Friday, the Conservatives also brought forward a motion to the parliamentary ethics committee to begin a third study of the Trudeau government’s handing of the WE Charity deal (after the Finance and the Government Operations committees).

But meeting that was meant to debate the opposition’s request quickly turned into a four-hour filibuster by Liberal MPs, who visibly wanted nothing to do with another inquiry into their government.

Up first was Brenda Shanahan, who stressed that it was not the committee’s role to “investigate politicians and their families” or to sully people’s reputation.

She also questioned if opposition MPs were trying to conduct their own inquiry because they didn’t trust the ethics commissioner to properly conduct his investigations into Trudeau and Morneau.

Then, during another 30-minute monologue, Liberal MP Elisabeth Brière discussed the Greek origins of the word “democracy”, quoted extensively from the works of 19 ^th century French political scientist Alexis de Tocqueville and concluded by saying that the committee should not let partisanship interfere with its mandate.

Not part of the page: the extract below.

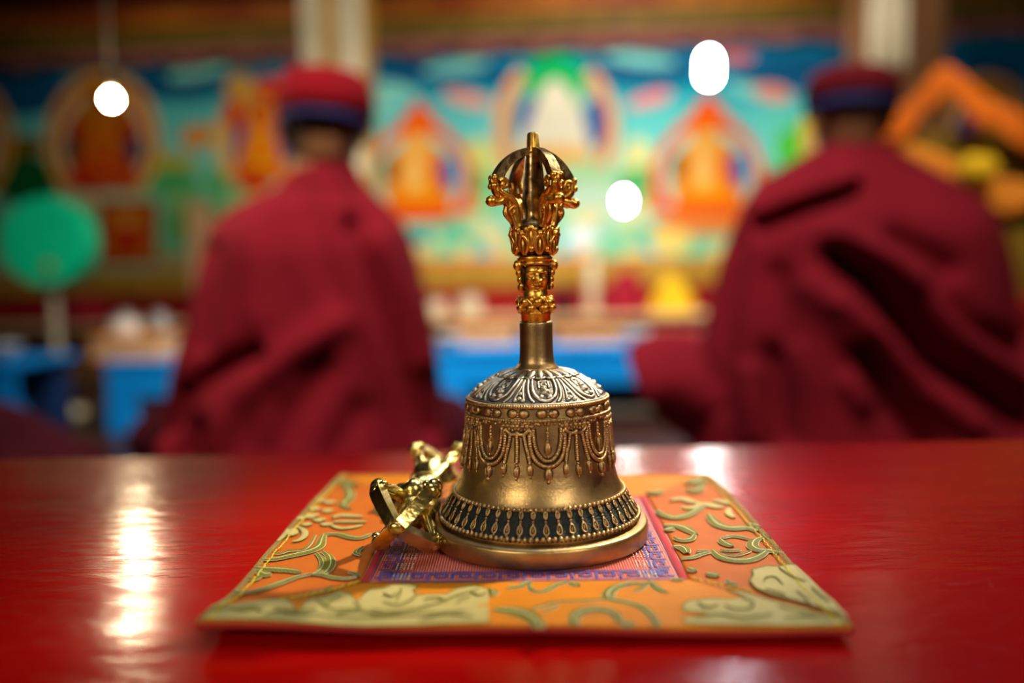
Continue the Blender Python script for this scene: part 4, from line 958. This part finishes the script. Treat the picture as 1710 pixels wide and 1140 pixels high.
def sculpt_head(m, c, yaw, tilt, s=1.0):
    # head facing +Y turned by yaw; rings from neck to crown, face modelled on the front
    R = Matrix.Rotation(yaw, 3, 'Z') @ Matrix.Rotation(tilt, 3, 'X')
    n = 48; K = 40; vs = []
    for k in range(K+1):
        v = k/K; z = -.125+.245*v
        w_ = interp([(0, .055), (.12, .054), (.22, .058), (.35, .066), (.5, .073), (.65, .077), (.8, .072), (.92, .050), (.98, .026), (1, .004)], v)
        d_ = interp([(0, .056), (.12, .058), (.2, .070), (.3, .084), (.5, .094), (.65, .098), (.8, .092), (.92, .064), (.98, .032), (1, .005)], v)
        for i in range(n):
            a = 2*PI*i/n; x = w_*math.cos(a); y = d_*math.sin(a)
            f = max(0, math.sin(a)); u = x/.07
            if v < .22: y -= .015*(1-v/.22)
            if f > 0:
                d = .018*gs(u, .16)*gs(v-.46, .07)+.010*gs(u, .14)*gs(v-.56, .1)-.008*gs(abs(u)-.42, .2)*gs(v-.58, .05)+.004*gs(abs(u)-.42, .15)*gs(v-.57, .025)+.006*gs(abs(u)-.4, .3)*gs(v-.65, .04)+.007*gs(u, .32)*gs(v-.355, .018)+.007*gs(u, .28)*gs(v-.325, .018)+.010*gs(u, .3)*gs(v-.24, .05)+.004*gs(abs(u)-.6, .25)*gs(v-.45, .08)
                y += d*f
            vs.append(Vector(c)+R @ Vector((x, y, z))*s)
    fs = [(k*n+i, k*n+(i+1) % n, (k+1)*n+(i+1) % n, (k+1)*n+i) for k in range(K) for i in range(n)]
    m.add(vs, fs)
    for sx in (-1, 1):           # ears
        pts = [Vector(c)+R @ Vector((sx*(.076+.008*math.sin(t*.5)), -.008-.014*math.sin(t*PI/8), -.028+.0085*t))*s for t in range(9)]
        m.sweep(pts, [.006*s, .007*s, .007*s, .0065*s, .0065*s, .007*s, .008*s, .007*s, .004*s], 8, up=(0, 1, 0), wh=(.8, 1.1))
        m.ball(Vector(c)+R @ Vector((sx*.074, -.010, .005))*s, .016*s, .35, .7, 1.2, 10, 8)
    return R
def monk(Y, cx_px, seat_z, outline, collar, head, hat, folds, label, knees, shawl_m, hairlow=.40, robe_m=None, hat_m=None):
    ox = W(cx_px, 600, Y).x; root = empty('person', (ox, Y, seat_z), label, 'person')
    O = Vector((ox, Y, seat_z)); s = Y/F
    hc = W(head[0], head[1], Y)-O; hc.y = head[4]
    m = MB()
    R = sculpt_head(m, hc, head[2], head[3])
    # torso, arms folded in the lap, crossed legs, all one body
    top = hc.z-.11
    tor = [(0, 0, .02, .17, .12, 2.4), (0, 0, .10, .165, .12, 2.4), (0, .0, .22, .145, .105, 2.3), (0, .0, .34, .135, .09, 2.3), (hc.x*.5, .0, top-.18, .14, .07, 2.2), (hc.x*.7, .0, top-.11, .12, .06, 2.2), (hc.x*.9, .0, top-.05, .07, .045, 2.1), (hc.x, hc.y-.01, top+.02, .055, .055, 2), (hc.x, hc.y-.01, top+.07, .053, .055, 2)]
    tt = loft(tor, 32); m.add(tt.v, tt.f)
    for sx in (-1, 1):
        sh = Vector((sx*.115+hc.x*.6, .0, top-.14)); el = Vector((sx*.175, .03, top-.37)); wr = Vector((sx*.06, .25, .15))
        q = spline([sh, sh.lerp(el, .5)+Vector((sx*.015, 0, 0)), el, el.lerp(wr, .5), wr], 6); m.sweep(q, tapers(len(q), .046, .038, .028), 12)
        pal = spline([wr, wr+Vector((-sx*.03, .035, -.015)), wr+Vector((-sx*.07, .05, -.03))], 4); m.sweep(pal, [.028, .03, .034, .036, .037, .037, .036, .035, .032][:len(pal)], 10, wh=(1, .5))
        for f_ in range(4):
            b0 = pal[-1]+Vector((0, .022-.015*f_, 0)); m.sweep([b0, b0+Vector((-sx*.03, .004, -.006)), b0+Vector((-sx*(.055-.004*abs(f_-1.5)), .002, -.02))], [.009, .0085, .007], 8)
        b0 = pal[1]; m.sweep([b0, b0+Vector((-sx*.02, .012, .025)), b0+Vector((-sx*.045, .018, .03))], [.011, .010, .008], 8)
        hp = Vector((sx*.09, .03, .06)); kn = Vector((sx*.22, .20, .08)); an = Vector((-sx*.10, .34, .04))
        q = spline([hp, hp.lerp(kn, .5), kn, kn.lerp(an, .5), an, an+Vector((-sx*.07, .05, 0))], 5); m.sweep(q, tapers(len(q), .085, .062, .032), 12)
    m.build('body', M['skin'], root)
    # cropped hair over the back of the skull
    m = MB(); n = 40; K = 24; vs = []
    for k in range(K+1):
        v = hairlow+(1-hairlow)*k/K; z = -.125+.245*v
        w_ = interp([(.35, .066), (.5, .073), (.65, .077), (.8, .072), (.92, .050), (.98, .026), (1, .004)], v)+.004; d_ = interp([(.35, .086), (.5, .094), (.65, .098), (.8, .092), (.92, .064), (.98, .032), (1, .005)], v)+.004
        for i in range(n+1):
            a = PI+math.radians(-14)+(PI+math.radians(28))*i/n; vs.append(hc+R @ Vector((w_*math.cos(a), d_*math.sin(a)*(1 if v > .5 else .9+.2*(v-.4)), z)))
    fs = [(k*(n+1)+i, k*(n+1)+i+1, (k+1)*(n+1)+i+1, (k+1)*(n+1)+i) for k in range(K) for i in range(n)]
    m.add(vs, fs); o = m.build('hair', M['hair'], root)
    # hat: soft felt crown with navy turned-up band
    a, b, ty, by, bandy, tl = hat; hx = W((a+b)/2, by, Y).x-ox; hw = (b-a)/2*s; z0 = W((a+b)/2, by, Y).z-seat_z; z1 = W((a+b)/2, ty, Y).z-seat_z; H = z1-z0
    RT = Matrix.Rotation(tl, 3, 'Y')
    def hatmesh(prof, seg=56, sag=0.0):
        mm_ = MB(); vs = []
        for r_, z in prof:
            for i in range(seg):
                an = 2*PI*i/seg; q = RT @ Vector((r_*hw*math.cos(an), r_*hw*1.15*math.sin(an), z*H-sag*H*(math.cos(an)**2)*max(0, 1-z*2))); vs.append(Vector((hx, hc.y-.004, z0))+q)
        k = len(prof); fs = [(j*seg+i, j*seg+(i+1) % seg, (j+1)*seg+(i+1) % seg, (j+1)*seg+i) for j in range(k-1) for i in range(seg)]
        mm_.add(vs, fs); return mm_
    bz = bandy
    h_ = hatmesh([(.80, bz*.8), (.90, bz*1.0), (.99, bz+.12), (1.0, bz+.22), (.97, bz+.34), (.88, .84), (.72, .94), (.5, .985), (.25, 1.0), (.12, 1.03), (.02, 1.035)], sag=.10)
    hatobj = h_.build('hat', hat_m or M['hat'], root)
    h_ = hatmesh([(.80, .04), (.86, 0), (.92, .03), (.955, bz*.5), (.95, bz*.95), (.92, bz*1.08), (.86, bz*1.0)], sag=.10)
    bo = h_.build('hat_band', M['hatblue'], hatobj)
    # shawl
    rows = []
    N_ = 150; ys = [outline[0][0]+(outline[-1][0]-outline[0][0])*k/N_ for k in range(N_+1)]
    Lt = [(y, l) for y, l, r_ in outline]; Rt = [(y, r_) for y, l, r_ in outline]
    y0, y1 = outline[0][0], outline[-1][0]
    def smooth(tab, y): return sum(interp(tab, y+d)*w_ for d, w_ in ((-14, .15), (-7, .2), (0, .3), (7, .2), (14, .15)))
    for y in reversed(ys):
        l, r_ = (smooth(Lt, y), smooth(Rt, y)) if y > y0+14 else (interp(Lt, y), interp(Rt, y))
        pl, pr = W(l, y, Y), W(r_, y, Y); hwid = (pr.x-pl.x)/2; t = (y-y0)/(y1-y0)
        dep = min(hwid*.95, interp([(0, .060), (.04, .075), (.12, .10), (.3, .15), (.6, .185), (1, .23)], t))
        rows.append(((pl.x+pr.x)/2-ox, head[4]*max(0, 1-t*4)+(.02*t), (pl.z+pr.z)/2-seat_z, hwid, dep, 2.15))
    rows.append((rows[-1][0], rows[-1][1], rows[-1][2]+.006, rows[-1][3]*.93, rows[-1][4]*.93, 2)); rows.append((rows[-1][0], rows[-1][1], rows[-1][2]-.004, rows[-1][3]*.86, rows[-1][4]*.86, 2))
    def fn(v, a, t, nn):
        w_ = v+O; px, py = proj(w_); d = 0
        back = max(0, -math.sin(a))**.5
        for pl, amp, wd_ in folds:
            q = dseg(px, py, pl)/wd_
            if q < 3: d += 2.2*amp*math.exp(-q*q)*back
        d += .004*noise.noise(Vector((v.x*9, v.z*5, a*2)))*(1-t)+.010*math.sin(a*9+v.z*8)*max(0, math.sin(a))*(1-t)
        d += .006*noise.noise(Vector((v.x*22+v.z*10, v.z*6, 7)))*(1-t)
        return v+nn*d
    m = loft(rows, 176, fn); m.build('shawl', shawl_m, root)
    # lower robe over the crossed legs
    m = MB()
    for (kx, kz, kr, sx) in knees:
        k_ = W(kx, 700, Y).x-ox
        pts = spline([Vector((sx*.03, .10, .12)), Vector((k_*.5, .08, .13)), Vector((k_*.85, .10, kz*.8)), Vector((k_, .12, kz*.72))], 10)
        vs0 = len(m.v); rr = [kr*(1.15-.15*i/(len(pts)-1)) for i in range(len(pts))]; rr[-1] *= .55; rr[-2] *= .82; rr[-3] *= .93
        m.sweep(pts, rr, 40, up=(0, 0, 1), wh=(1.3, 1))
        for i in range(vs0, len(m.v)):
            v = Vector(m.v[i]); nn = noise.noise(Vector((v.x*14, v.y*6, v.z*9)))*.016+noise.noise(v*30)*.005; m.v[i] = (v.x, v.y+nn, max(.004, v.z+nn))
    b_ = loft([(0, .14, .005, .30, .26, 2.2), (0, .14, .06, .31, .27, 2.2), (0, .12, .13, .26, .22, 2.2), (0, .10, .18, .18, .16, 2.2), (0, .1, .2, .1, .1, 2)], 60, lambda v, a, t, nn: v+nn*(.012*math.sin(a*14+t*3)))
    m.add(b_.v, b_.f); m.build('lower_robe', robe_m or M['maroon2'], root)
    # seat cushion under him
    m = MB(); m.box(-.30, .30, -.20, .46, -.0, seat_z-.03, bev=.03); c = m.build('seat_cushion', M['redp'], None, smooth=False, loc=(ox, Y, 0))
    return root, c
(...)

Brière was followed by Greg Fergus, who struggled to pronounce a Latin proverb he then discussed for a short while, casually mentioned that he was subscribed to the House of Commons’ Hansard when he was only 14 years old, and argued that the opposition motions were a “fishing expedition”.

Eventually, the tactic got under the skin of NDP and Conservative MPs.

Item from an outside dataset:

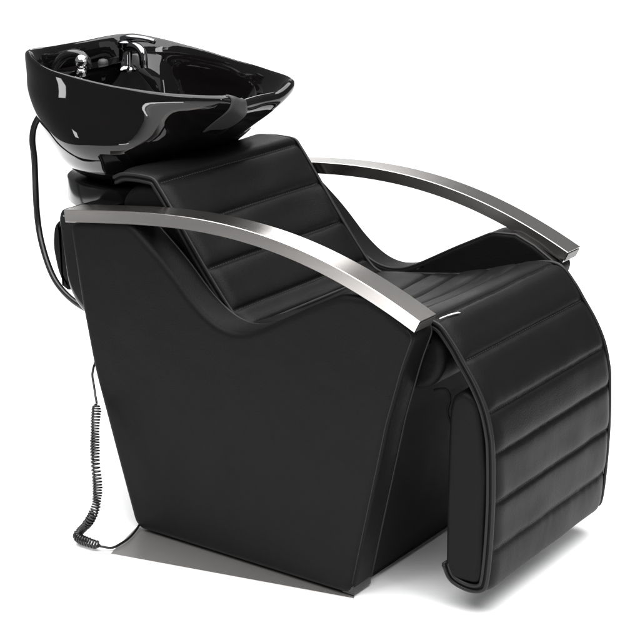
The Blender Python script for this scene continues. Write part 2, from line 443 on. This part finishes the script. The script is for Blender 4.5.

“As someone with many years of experience in filibustering, one must bring new material to the table and not just repeat content from another MP,” NDP MP Charlie Angus said at one point to Greg Fergus. “I love the stuff about ancient Athens, if he wants to talk about Sparta, he can talk about other things too.”

After three hours of filibuster, Shanahan tried to move a first motion to end the meeting, much to the displeasure of Conservative MP Michael Barrett. Eventually, MPs agreed to adjourn the meeting until next week.

“It’s laid bare for everyone to see that the Liberals have attempted to filibuster this committee. Miss Shanahan has demonstrated a Liberal cover up. You talked (down) the clock … and now you don’t want to deal with any of this committee’s business. For shame,” Conservative MP Michael Barrett declared to Shanahan.